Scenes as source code
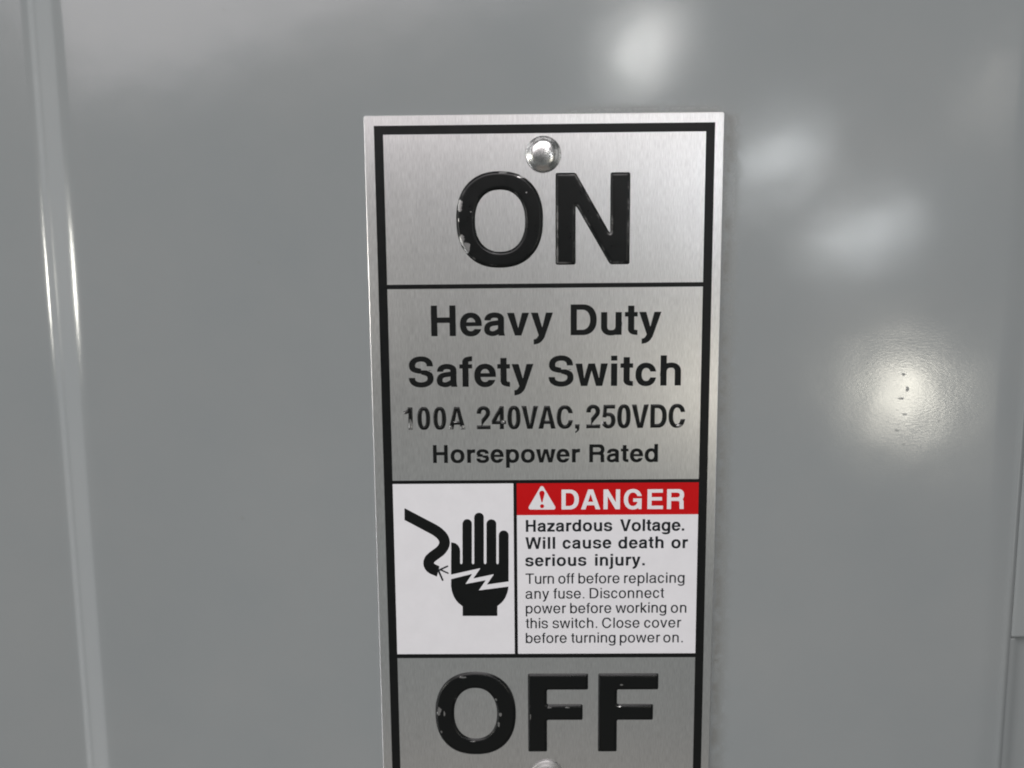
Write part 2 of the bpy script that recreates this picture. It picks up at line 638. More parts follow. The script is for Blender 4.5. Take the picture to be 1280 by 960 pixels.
    if ch == 's' or ch == 'S':
        if ch == 's':
            x0 = L(30, 28); W = L(440, 500); H = X; adv = L(500, 556); hs, ss = h * .97, s * .97; c1, c2 = L(.69, .675), L(.31, .325)
        else:
            x0 = L(48, 40); W = L(570, 590); H = C; adv = 667; hs, ss = h, s; c1, c2 = .685, .305
        T, B = H + o - hs / 2, -o + hs / 2
        xl, xr = x0 + ss / 2, x0 + W - ss / 2
        cx = x0 + W / 2
        mid = H / 2
        yu, yl = T - (T - mid) * .50, B + (mid - B) * .50
        p = path((xr - 14, H * (c1 - .06)), (xr - 14, H * (c1 + .02)), quarter((xr - 14, H * (c1 + .02)), (cx, T), True, .62), quarter((cx, T), (xl + 8, yu), False, .60),
                 ((xl + 8, yu - (yu - mid) * .85), (xl + W * .16, mid + H * .075), (cx, mid + H * .01)),
                 ((cx + W * .26, mid - H * .055), (xr, yl + (mid - yl) * .75), (xr, yl)),
                 quarter((xr, yl), (cx, B), True, .60), quarter((cx, B), (xl, H * (c2 - .02)), False, .62), (xl, H * (c2 + .06)))
        f = pen(p, ss, hs)
        f = sub(f, I(box(cx, 0, 2000, H * c1), box(-2000, mid + H * .055, 2000, 2000)), I(box(-2000, H * c2, cx, 2000), box(-2000, -2000, 2000, mid - H * .055)))
        return f, adv
    if ch == 't':
        x0 = L(14, 10); W = L(244, 300); sx = x0 + L(77, 74); top = L(669, 684)
        lo = h * .47 - 6
        p = path((sx + s / 2, 300), (sx + s / 2, 150), ((sx + s / 2, lo + 25), (sx + s * .75, lo), (x0 + W + 60, lo)))
        f = U(box(sx, 110, sx + s, top), box(x0, X - L(66, 106), x0 + W, X), I(pen(p, s, h * .95), box(-500, -500, x0 + W, 2000)))
        return f, L(278, 333)
    if ch == 'f':
        x0 = L(14, 10); W = L(250, 305); sx = x0 + L(72, 70)
        hi = C + 8 - h * .47
        p = path((sx + s / 2, 300), (sx + s / 2, hi - 90), ((sx + s / 2, hi - 20), (sx + s * .75, hi), (x0 + W + 60, hi)))
        f = U(box(sx, 0, sx + s, 600), box(x0, X - L(66, 98), x0 + W, X), I(pen(p, s, h * .95), box(-500, 200, x0 + W, 2000)))
        return f, L(278, 333)
    if ch in 'il':
        x0 = L(68, 68)
        f = box(x0, 0, x0 + s, C) if ch == 'l' else U(box(x0, 0, x0 + s, X), box(x0, C - L(100, 118), x0 + s, C))
        return f, L(222, 278)
    if ch == 'j':
        x0 = 68; bx = x0 + s / 2; lo = -214 + h * .47
        p = path((bx, 300), (bx, lo + 90), ((bx, lo + 15), (bx - s * .3, lo), (bx - 260, lo)))
        f = U(box(x0, -60, x0 + s, X), box(x0, C - L(100, 118), x0 + s, C), I(pen(p, s, h * .95), box(x0 - 72, -500, 2000, 400)))
        return f, L(222, 278)
    if ch == '.':
        return box(L(90, 64), 0, L(90, 64) + L(98, s), L(98, 142)), 278
    if ch in 'vy':
        x0 = 10; W = L(480, 520); cx = x0 + W / 2; a = s * 1.13
        if ch == 'v':
            f = poly((x0, X), (x0 + a, X), (cx, L(110, 175)), (x0 + W - a, X), (x0 + W, X), (cx + s * .52, 0), (cx - s * .52, 0))
            return f, L(500, 556)
        dx = (x0 + W - (cx + s * .5)) / X            # slope of the right arm
        lo = -214 + h * .48
        f = poly((x0, X), (x0 + a, X), (cx + 4, L(140, 185)), (x0 + W - a, X), (x0 + W, X), (cx + s * .5 - dx * 60, -60), (cx + s * .5 - dx * 60 - s * 1.05, -60), (cx - s * .52, 0))
        c0 = (cx - dx * 20, -10)
        p = path(c0, ((cx - dx * 170, lo + 45), (cx - s * .5 - 20, lo + 2), (x0 + 20, lo)))
        f = U(f, I(pen(p, s * 1.02, h * .98), box(x0 + L(58, 62), -400, 2000, 20)))
        return f, L(500, 556)
    if ch in 'w':
        x0 = 4; W = L(712, 770); a = s * 1.12; b = W * .27
        cx = x0 + W / 2
        f = poly((x0, X), (x0 + a, X), (x0 + b, L(120, 175)), (cx - s * .54, X), (cx + s * .54, X), (x0 + W - b, L(120, 175)), (x0 + W - a, X), (x0 + W, X),
                 (x0 + W - b + s * .52, 0), (x0 + W - b - s * .50, 0), (cx, L(410, 372)), (x0 + b + s * .50, 0), (x0 + b - s * .52, 0))
        return f, L(722, 778)
    if ch == 'z':
        f = poly((25, 0), (475, 0), (475, h), (25 + s * 1.35, h), (470, X - h), (470, X), (38, X), (38, X - h), (470 - s * 1.35, X - h), (25, h))
        return f, 500
    if ch == 'k':
        x0 = 66
        f = U(box(x0, 0, x0 + s, C), poly((x0 + s * .5, 150), (x0 + s * .5, 262), (x0 + L(290, 300), X), (x0 + L(290, 300) + s * 1.3, X)),
              poly((x0 + L(120, 130), 255), (x0 + L(120, 130) + s * .9, 340), (x0 + L(430, 460), 0), (x0 + L(430, 460) - s * 1.25, 0)))
        return f, L(500, 556)
    if ch == 'H':
        x0 = L(78, 70); W = 582
        return U(box(x0, 0, x0 + s, C), box(x0 + W - s, 0, x0 + W, C), box(x0, 312, x0 + W, 312 + h * 1.02)), 722
    if ch == 'N':
        x0 = 70; W = 584
        return U(box(x0, 0, x0 + s, C), box(x0 + W - s, 0, x0 + W, C), poly((x0, C), (x0 + s * 1.08, C), (x0 + W, 0), (x0 + W - s * 1.08, 0))), 722
    if ch == 'E':
        x0 = 76; W = 550
        return U(box(x0, 0, x0 + s, C), box(x0, 0, x0 + W, h), box(x0, C - h, x0 + W - 10, C), box(x0, 312, x0 + W - 38, 312 + h)), 667
    if ch == 'T':
        return U(box(21, C - h, 593, C), box(307 - s / 2, 0, 307 + s / 2, C)), 611
    if ch == 'V':
        W = 640; x0 = 14; cx = x0 + W / 2
        return poly((x0, C), (x0 + s * 1.12, C), (cx, s * 1.15), (x0 + W - s * 1.12, C), (x0 + W, C), (cx + s * .56, 0), (cx - s * .56, 0)), 667
    if ch == 'A':
        W = 684; x0 = 18; cx = x0 + W / 2
        a = poly((x0, 0), (x0 + s * 1.1, 0), (cx, C - s * 1.1), (x0 + W - s * 1.1, 0), (x0 + W, 0), (cx + s * .60, C), (cx - s * .60, C))
        bar = I(box(0, 150, 2000, 150 + h), poly((x0, 0), (x0 + W, 0), (cx + s * .60, C), (cx - s * .60, C)))
        return U(a, bar), 722
    if ch == 'W':
        x0 = 6; W = 932; a = s * 1.08; b = W * .252; cx = x0 + W / 2
        return poly((x0, C), (x0 + a, C), (x0 + b + 2, s * 1.45), (cx - s * .54, C), (cx + s * .54, C), (x0 + W - b - 2, s * 1.45), (x0 + W - a, C), (x0 + W, C),
                    (x0 + W - b + s * .52, 0), (x0 + W - b - s * .52, 0), (cx, C - s * 1.5), (x0 + b + s * .52, 0), (x0 + b - s * .52, 0)), 944
    if ch in 'DR':
        x0 = L(84, 76)
        def dsh(xa, ya, xb, yb, r):
            return U(box(xa, ya, xb - r, yb), I(ell(xb - r, (ya + yb) / 2, r, (yb - ya) / 2, 2.25), box(xb - r - 2, ya, 3000, yb)))
        if ch == 'D':
            W = L(590, 612)
            return sub(dsh(x0, 0, x0 + W, C, 330), dsh(x0 + s, h, x0 + W - s * 1.05, C - h, 330 - s * .92)), 722
        W = L(560, 598); y0 = L(325, 296)
        f = sub(dsh(x0, y0, x0 + W, C, 205), dsh(x0 + s, y0 + h, x0 + W - s, C - h, 205 - h * .68))
        lx = x0 + W - s / 2 - 12
        p = path((x0 + W * .55, y0 + h / 2), ((x0 + W * .9, y0 + h / 2), (lx, 270), (lx, 190)), ((lx, 110), (lx + 6, 60), (lx + 22, -150)))
        leg = I(pen(p, s * .98, h), box(x0 + s, 0, 2000, y0 + h - 3))
        return U(f, box(x0, 0, x0 + s, C), leg), 722
    if ch in 'CG':
        x0 = L(46, 44); W = L(630, 640); cx = x0 + W / 2
        f = sub(ell(cx, C / 2, W / 2, C / 2 + o), ell(cx, C / 2, W / 2 - s, C / 2 + o - h * 1.02))
        if ch == 'C':
            return sub(f, box(cx, 262, 2000, 478)), 722
        f = sub(f, box(cx, 392, 2000, 478))
        xr = x0 + W
        f = sub(f, box(xr - 30, -50, 2000, 392))
        f = U(f, box(cx + 10, 392 - h, xr - 14, 392), box(xr - 14 - s * .72, 0, xr - 14, 392))
        return f, 778
    if ch == 'O':
        x0 = 40; W = 700
        return sub(ell(x0 + W / 2, C / 2, W / 2, C / 2 + o), ell(x0 + W / 2, C / 2, W / 2 - s, C / 2 + o - h * 1.05)), 778
    raise ValueError(ch)


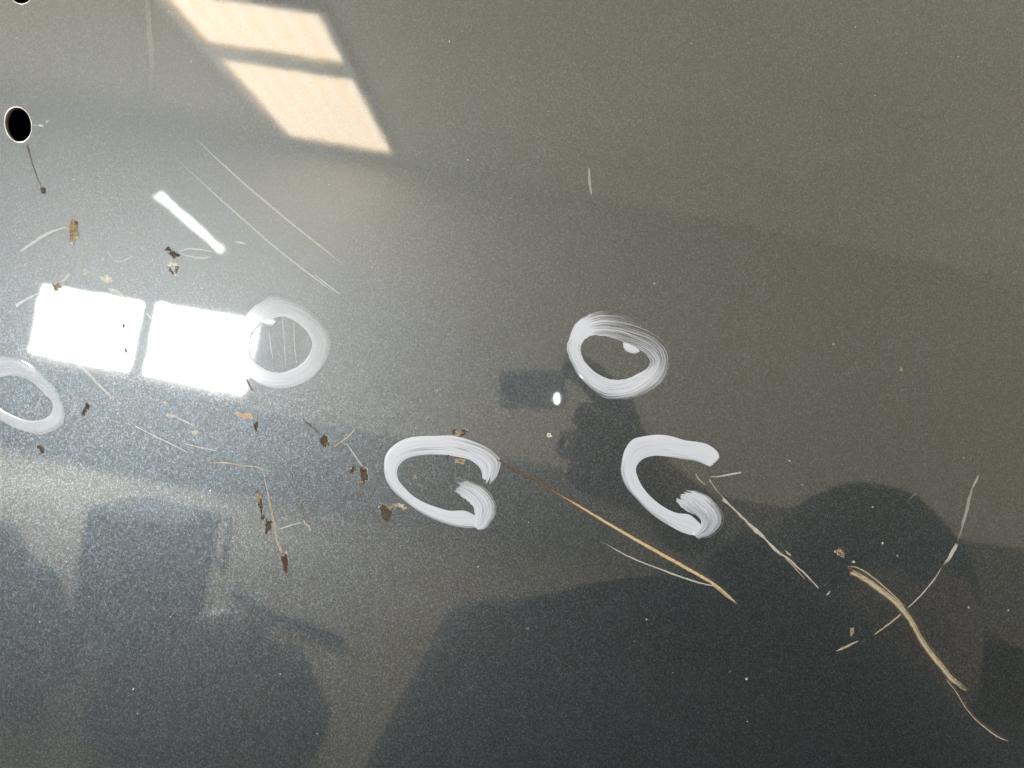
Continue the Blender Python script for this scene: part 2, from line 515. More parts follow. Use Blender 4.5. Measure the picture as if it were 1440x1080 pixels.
# ------------------------------------------------------------------ ribbons: white marks and scratches
def catmull(P, t, closed):
    n = len(P)
    if closed:
        x = t * n; i = int(math.floor(x)); u = x - i
        g = lambda k: P[k % n]
    else:
        x = min(t, 0.999999) * (n - 1); i = int(math.floor(x)); u = x - i
        g = lambda k: P[min(max(k, 0), n - 1)]
    p0, p1, p2, p3 = (Vector(g(i + k)) for k in (-1, 0, 1, 2))
    return 0.5 * ((2 * p1) + (p2 - p0) * u + (2 * p0 - 5 * p1 + 4 * p2 - p3) * u * u + (3 * p1 - p0 - 3 * p2 + p3) * u ** 3)

def ribbon(name, A, B, closed, dry, thick, mat, n=120, m=14, seed=0.0, edge_jit=0.0, base=0.00002, parent=None, ridge=0.05, fray=(0, 0), shear=0.0):
    """paint film between edge lines A and B (grid units); dry(t, v) -> 0 wet .. 1 dry"""
    vs, uvs, drys, faces = [], [], [], []
    rowsn = n if closed else n + 1
    L0 = 0.0; prev = None
    for i in range(rowsn):
        t = i / n
        a = catmull(A, t, closed); b = catmull(B, t, closed)
        if edge_jit:
            a = a + (a - b).normalized() * edge_jit * mnoise.noise(Vector((t * n * 0.35, seed, 1.7)))
            b = b + (b - a).normalized() * edge_jit * mnoise.noise(Vector((t * n * 0.35, seed, 9.2)))
        mid = (a + b) / 2
        if prev is not None: L0 += (mid - prev).length
        prev = mid
        for j in range(m + 1):
            v = j / m
            p = a.lerp(b, v)
            d = dry(t, v)
            if fray[0] or fray[1]:      # bristle ends run out at different lengths
                q_ = 0.5 + 0.9 * mnoise.noise(Vector((v * 7.0, seed, 3.0))) + 0.5 * mnoise.noise(Vector((v * 17.0, seed, 8.0)))
                if fray[0]: d += 1.3 * (1 - sm(t, fray[0] * q_ * 0.7, fray[0] * (0.35 + q_)))
                if fray[1]: d += 1.3 * sm(t, 1 - fray[1] * (0.35 + q_), 1 - fray[1] * q_ * 0.7)
            d = max(0.0, min(1.3, d))
            dome = (1 - abs(2 * v - 1) ** 5)
            r = mnoise.noise(Vector((L0 * 0.012 + seed, v * 9.0, seed * 2)))
            lift = base + thick * dome * (1 - 0.75 * min(d, 1)) * (1 + ridge * r)
            vs.append(G(p.x, p.y, lift)); uvs.append((L0 / 60.0 + seed * 3.3, v + shear * L0 / 60.0)); drys.append(d)
    for i in range(n if closed else n):
        i2 = (i + 1) % rowsn if closed else i + 1
        if closed is False and i2 >= rowsn: break
        for j in range(m):
            faces.append((i * (m + 1) + j, i * (m + 1) + j + 1, i2 * (m + 1) + j + 1, i2 * (m + 1) + j))
    me = bpy.data.meshes.new(name)
    me.from_pydata(vs, [], faces)
    uvl = me.uv_layers.new(name='UVMap')
    for lp in me.loops:
        u, v = uvs[lp.vertex_index]
        uvl.data[lp.index].uv = (u, v)
    if closed:   # unwrap the seam row
        for p in me.polygons:
            us = [uvl.data[l].uv[0] for l in p.loop_indices]
            if max(us) - min(us) > 1.0:
                for l in p.loop_indices:
                    if uvl.data[l].uv[0] < max(us) - 1.0: uvl.data[l].uv = (max(us) + 0.04, uvl.data[l].uv[1])
    at = me.attributes.new('dry', 'FLOAT', 'POINT')
    for i, d in enumerate(drys): at.data[i].value = d
    me.update()
    if me.polygons[0].normal.y > 0: me.flip_normals()
    for p in me.polygons: p.use_smooth = True
    return link(name, me, parent or panel, mat)

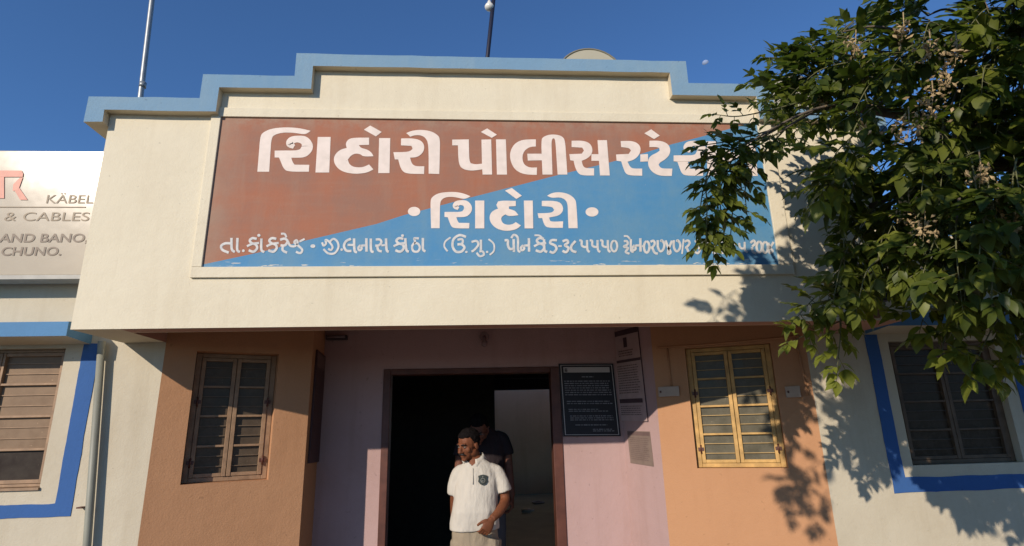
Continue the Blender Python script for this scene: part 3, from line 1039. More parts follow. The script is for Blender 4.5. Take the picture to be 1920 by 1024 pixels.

• What is asked: Repeat exactly the lines from the one containing "Continue the Blender Python script for this scene: part 2, from" to the one containing "return 0.5 *", both lines included, and nothing else.

• Solution for this problem:
Continue the Blender Python script for this scene: part 2, from line 515. More parts follow. Use Blender 4.5. Measure the picture as if it were 1440x1080 pixels.
# ------------------------------------------------------------------ ribbons: white marks and scratches
def catmull(P, t, closed):
    n = len(P)
    if closed:
        x = t * n; i = int(math.floor(x)); u = x - i
        g = lambda k: P[k % n]
    else:
        x = min(t, 0.999999) * (n - 1); i = int(math.floor(x)); u = x - i
        g = lambda k: P[min(max(k, 0), n - 1)]
    p0, p1, p2, p3 = (Vector(g(i + k)) for k in (-1, 0, 1, 2))
    return 0.5 * ((2 * p1) + (p2 - p0) * u + (2 * p0 - 5 * p1 + 4 * p2 - p3) * u * u + (3 * p1 - p0 - 3 * p2 + p3) * u ** 3)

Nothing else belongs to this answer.